■ **EXERCISE GOAL**
Return all of the data exactly, with nothing left out but the pictures.

■ **DATA SHOWN**
——————————

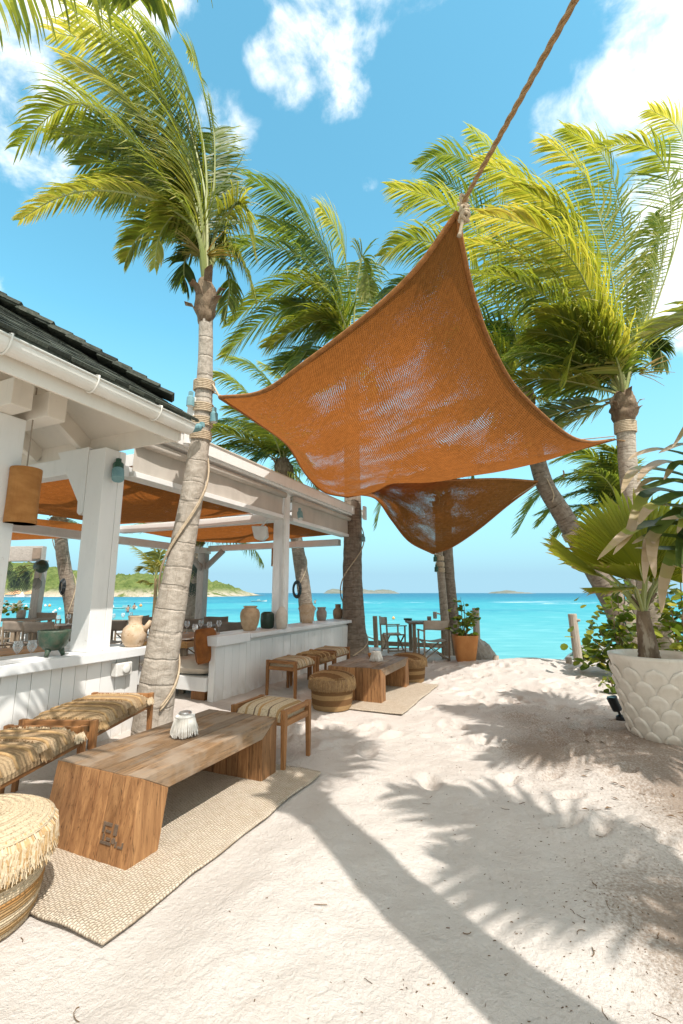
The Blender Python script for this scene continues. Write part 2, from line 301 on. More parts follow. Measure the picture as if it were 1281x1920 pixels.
def rugmat():
    m, t, out = newmat('rug'); tc = t.n('ShaderNodeTexCoord'); v = tc.outputs['Object']; s = t.sep(v)
    row = t.math('DIVIDE', t.math('ADD', s[0], t.math('MULTIPLY', t.noise(v, 9, 3), .03)), .0165); ri = t.math('FLOOR', row)
    off = t.math('MULTIPLY', t.math('FRACT', t.math('MULTIPLY', ri, .37)), .7)
    kx = t.math('ABSOLUTE', t.math('SUBTRACT', t.math('FRACT', row), .5))
    jit = t.math('MULTIPLY', t.noise(v, 30, 3), 1.5)
    ky = t.math('ABSOLUTE', t.math('SUBTRACT', t.math('FRACT', t.math('ADD', t.math('ADD', t.math('DIVIDE', s[1], .022), off), jit)), .5))
    h = t.math('MULTIPLY', t.rng(kx, .5, .2), t.rng(ky, .5, .25))
    c = t.mix(t.rng(t.noise(v, 14, 5, .7), .3, .7), (.56, .455, .335), (.66, .56, .44))
    c = t.mix(t.math('MULTIPLY', t.rng(h, .45, .05), .5), c, (.21, .145, .085))
    c = t.mix(t.math('MULTIPLY', t.rng(t.noise(v, 2.5, 3), .5, .7), .35), c, (.62, .53, .42))
    princ(t, out, c, .95, t.bump(h, .8, .01), 0, .1)
rugmat()
def glassmat():
    m, t, out = newmat('glass'); p = princ(t, out, (.95, .97, .97), .02, None, 0, .5)
    tp = t.n('ShaderNodeBsdfTransparent'); ms = t.n('ShaderNodeMixShader'); f = t.n('ShaderNodeLayerWeight'); f.inputs[0].default_value = .35
    t.put(ms.inputs[0], t.math('ADD', .1, t.math('MULTIPLY', f.outputs['Facing'], .7))); t.t.links.new(tp.outputs[0], ms.inputs[1]); t.t.links.new(p.outputs[0], ms.inputs[2]); t.t.links.new(ms.outputs[0], out.inputs[0])
glassmat()
def seamat():
    m, t, out = newmat('sea'); g = t.n('ShaderNodeNewGeometry'); v = g.outputs['Position']
    d = t.vm('DOT_PRODUCT', v, tuple(FW)); l = t.vm('DOT_PRODUCT', v, tuple(RT))
    lg = t.math('LOGARITHM', t.math('MAXIMUM', d, 1), 10)
    lw = t.math('ADD', lg, t.math('MULTIPLY', t.math('SUBTRACT', t.noise(t.mapping(v, (.006, .018, .02)), 1, 4), .5), .22))
    c = t.ramp(t.math('DIVIDE', lw, 4), [(.28, (.125, .36, .36)), (.38, (.09, .33, .35)), (.46, (.050, .30, .33)), (.52, (.026, .26, .31)), (.58, (.012, .17, .245)), (.66, (.008, .115, .20)), (.9, (.010, .092, .17))])
    reef = t.noise(t.mapping(t.comb(d, t.math('MULTIPLY', l, .22), 0), (.022, .05, 1)), 1, 5, .65)
    rm = t.math('MULTIPLY', t.math('MULTIPLY', t.rng(reef, .50, .62), t.rng(d, 45, 75)), t.rng(d, 260, 150))
    c = t.mix(t.math('MULTIPLY', rm, .6), c, (.012, .15, .24))
    fm = t.noise(t.mapping(t.comb(t.math('MULTIPLY', d, .09), t.math('MULTIPLY', l, .028), 0), (1, 1, 1)), 1, 6, .75, .6)
    foam = t.math('MULTIPLY', t.math('MULTIPLY', t.rng(fm, .575, .63), t.rng(d, 108, 126)), t.rng(d, 176, 150))
    foam = t.math('MULTIPLY', foam, t.rng(t.noise(t.comb(t.math('MULTIPLY', l, .017), 3.3, 0), 1, 2), .40, .52))
    c = t.mix(t.math('MULTIPLY', foam, .95), c, (.8, .82, .82))
    wv = t.noise(t.mapping(t.comb(t.math('MULTIPLY', d, 1.0), t.math('MULTIPLY', l, .35), 0), (.9, .9, 1)), 1, 6, .6, .4)
    c = t.mix(t.math('MULTIPLY', t.rng(wv, .5, .66), .42), c, (.20, .45, .46))  # ripple lightening: small glints painted into the water colour
    c = t.mix(t.math('MULTIPLY', t.rng(wv, .48, .32), .34), c, (.01, .19, .27))
    princ(t, out, c, .4, t.bump(wv, .25, .3), 0, .03)
seamat()
def hillmat():
    m, t, out = newmat('hill_green'); tc = t.n('ShaderNodeTexCoord'); v = tc.outputs['Object']; s = t.sep(v)
    n = t.noise(v, .10, 5, .7); n2 = t.noise(v, .45, 4, .7)
    c = t.ramp(t.math('ADD', t.math('MULTIPLY', n, .6), t.math('MULTIPLY', n2, .4)), [(.34, (.06, .09, .025)), (.5, (.12, .155, .045)), (.66, (.20, .215, .075))])
    rk = t.math('MULTIPLY', t.rng(s[2], 10, 2), t.rng(t.noise(v, .06, 4, .7), .40, .55))
    c = t.mix(rk, c, (.48, .40, .31))
    princ(t, out, c, .95, t.bump(n2, .6, 2.0), 0, .1)
hillmat()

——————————

■ **SOLUTION FOR THIS PROBLEM**
The Blender Python script for this scene continues. Write part 2, from line 301 on. More parts follow. Measure the picture as if it were 1281x1920 pixels.
def rugmat():
    m, t, out = newmat('rug'); tc = t.n('ShaderNodeTexCoord'); v = tc.outputs['Object']; s = t.sep(v)
    row = t.math('DIVIDE', t.math('ADD', s[0], t.math('MULTIPLY', t.noise(v, 9, 3), .03)), .0165); ri = t.math('FLOOR', row)
    off = t.math('MULTIPLY', t.math('FRACT', t.math('MULTIPLY', ri, .37)), .7)
    kx = t.math('ABSOLUTE', t.math('SUBTRACT', t.math('FRACT', row), .5))
    jit = t.math('MULTIPLY', t.noise(v, 30, 3), 1.5)
    ky = t.math('ABSOLUTE', t.math('SUBTRACT', t.math('FRACT', t.math('ADD', t.math('ADD', t.math('DIVIDE', s[1], .022), off), jit)), .5))
    h = t.math('MULTIPLY', t.rng(kx, .5, .2), t.rng(ky, .5, .25))
    c = t.mix(t.rng(t.noise(v, 14, 5, .7), .3, .7), (.56, .455, .335), (.66, .56, .44))
    c = t.mix(t.math('MULTIPLY', t.rng(h, .45, .05), .5), c, (.21, .145, .085))
    c = t.mix(t.math('MULTIPLY', t.rng(t.noise(v, 2.5, 3), .5, .7), .35), c, (.62, .53, .42))
    princ(t, out, c, .95, t.bump(h, .8, .01), 0, .1)
rugmat()
def glassmat():
    m, t, out = newmat('glass'); p = princ(t, out, (.95, .97, .97), .02, None, 0, .5)
    tp = t.n('ShaderNodeBsdfTransparent'); ms = t.n('ShaderNodeMixShader'); f = t.n('ShaderNodeLayerWeight'); f.inputs[0].default_value = .35
    t.put(ms.inputs[0], t.math('ADD', .1, t.math('MULTIPLY', f.outputs['Facing'], .7))); t.t.links.new(tp.outputs[0], ms.inputs[1]); t.t.links.new(p.outputs[0], ms.inputs[2]); t.t.links.new(ms.outputs[0], out.inputs[0])
glassmat()
def seamat():
    m, t, out = newmat('sea'); g = t.n('ShaderNodeNewGeometry'); v = g.outputs['Position']
    d = t.vm('DOT_PRODUCT', v, tuple(FW)); l = t.vm('DOT_PRODUCT', v, tuple(RT))
    lg = t.math('LOGARITHM', t.math('MAXIMUM', d, 1), 10)
    lw = t.math('ADD', lg, t.math('MULTIPLY', t.math('SUBTRACT', t.noise(t.mapping(v, (.006, .018, .02)), 1, 4), .5), .22))
    c = t.ramp(t.math('DIVIDE', lw, 4), [(.28, (.125, .36, .36)), (.38, (.09, .33, .35)), (.46, (.050, .30, .33)), (.52, (.026, .26, .31)), (.58, (.012, .17, .245)), (.66, (.008, .115, .20)), (.9, (.010, .092, .17))])
    reef = t.noise(t.mapping(t.comb(d, t.math('MULTIPLY', l, .22), 0), (.022, .05, 1)), 1, 5, .65)
    rm = t.math('MULTIPLY', t.math('MULTIPLY', t.rng(reef, .50, .62), t.rng(d, 45, 75)), t.rng(d, 260, 150))
    c = t.mix(t.math('MULTIPLY', rm, .6), c, (.012, .15, .24))
    fm = t.noise(t.mapping(t.comb(t.math('MULTIPLY', d, .09), t.math('MULTIPLY', l, .028), 0), (1, 1, 1)), 1, 6, .75, .6)
    foam = t.math('MULTIPLY', t.math('MULTIPLY', t.rng(fm, .575, .63), t.rng(d, 108, 126)), t.rng(d, 176, 150))
    foam = t.math('MULTIPLY', foam, t.rng(t.noise(t.comb(t.math('MULTIPLY', l, .017), 3.3, 0), 1, 2), .40, .52))
    c = t.mix(t.math('MULTIPLY', foam, .95), c, (.8, .82, .82))
    wv = t.noise(t.mapping(t.comb(t.math('MULTIPLY', d, 1.0), t.math('MULTIPLY', l, .35), 0), (.9, .9, 1)), 1, 6, .6, .4)
    c = t.mix(t.math('MULTIPLY', t.rng(wv, .5, .66), .42), c, (.20, .45, .46))  # ripple lightening: small glints painted into the water colour
    c = t.mix(t.math('MULTIPLY', t.rng(wv, .48, .32), .34), c, (.01, .19, .27))
    princ(t, out, c, .4, t.bump(wv, .25, .3), 0, .03)
seamat()
def hillmat():
    m, t, out = newmat('hill_green'); tc = t.n('ShaderNodeTexCoord'); v = tc.outputs['Object']; s = t.sep(v)
    n = t.noise(v, .10, 5, .7); n2 = t.noise(v, .45, 4, .7)
    c = t.ramp(t.math('ADD', t.math('MULTIPLY', n, .6), t.math('MULTIPLY', n2, .4)), [(.34, (.06, .09, .025)), (.5, (.12, .155, .045)), (.66, (.20, .215, .075))])
    rk = t.math('MULTIPLY', t.rng(s[2], 10, 2), t.rng(t.noise(v, .06, 4, .7), .40, .55))
    c = t.mix(rk, c, (.48, .40, .31))
    princ(t, out, c, .95, t.bump(n2, .6, 2.0), 0, .1)
hillmat()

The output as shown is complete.